■ **AVAILABLE DATA**:
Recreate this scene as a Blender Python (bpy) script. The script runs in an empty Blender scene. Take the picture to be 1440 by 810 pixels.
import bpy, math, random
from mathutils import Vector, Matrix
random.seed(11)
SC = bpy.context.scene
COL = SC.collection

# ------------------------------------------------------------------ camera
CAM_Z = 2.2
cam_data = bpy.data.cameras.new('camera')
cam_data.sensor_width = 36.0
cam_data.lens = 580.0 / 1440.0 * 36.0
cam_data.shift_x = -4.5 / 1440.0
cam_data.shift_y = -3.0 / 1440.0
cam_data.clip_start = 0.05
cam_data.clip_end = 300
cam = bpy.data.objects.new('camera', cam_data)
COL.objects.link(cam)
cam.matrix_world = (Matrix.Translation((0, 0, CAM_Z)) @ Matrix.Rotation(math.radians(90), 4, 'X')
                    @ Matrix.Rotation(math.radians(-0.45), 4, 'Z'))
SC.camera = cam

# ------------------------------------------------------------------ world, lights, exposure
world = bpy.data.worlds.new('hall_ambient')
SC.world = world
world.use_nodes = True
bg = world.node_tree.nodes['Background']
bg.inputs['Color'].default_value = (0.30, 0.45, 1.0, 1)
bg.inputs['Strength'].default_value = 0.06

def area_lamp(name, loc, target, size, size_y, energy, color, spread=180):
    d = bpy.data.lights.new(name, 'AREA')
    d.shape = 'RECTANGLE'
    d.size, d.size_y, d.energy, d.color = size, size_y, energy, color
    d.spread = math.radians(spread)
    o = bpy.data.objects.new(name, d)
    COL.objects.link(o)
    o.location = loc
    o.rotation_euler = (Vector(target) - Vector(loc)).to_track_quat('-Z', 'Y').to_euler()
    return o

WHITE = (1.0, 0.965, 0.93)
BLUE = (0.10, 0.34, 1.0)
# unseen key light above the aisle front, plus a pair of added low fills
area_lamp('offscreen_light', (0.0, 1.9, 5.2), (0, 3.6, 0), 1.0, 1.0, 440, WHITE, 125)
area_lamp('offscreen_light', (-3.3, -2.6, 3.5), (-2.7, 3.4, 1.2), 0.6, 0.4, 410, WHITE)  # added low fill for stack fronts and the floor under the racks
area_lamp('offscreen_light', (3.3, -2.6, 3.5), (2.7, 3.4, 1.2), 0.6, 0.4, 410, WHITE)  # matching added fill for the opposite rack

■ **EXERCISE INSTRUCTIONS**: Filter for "scene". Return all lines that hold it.

■ **TASK RESULT**:
Recreate this scene as a Blender Python (bpy) script. The script runs in an empty Blender scene. Take the picture to be 1440 by 810 pixels.
SC = bpy.context.scene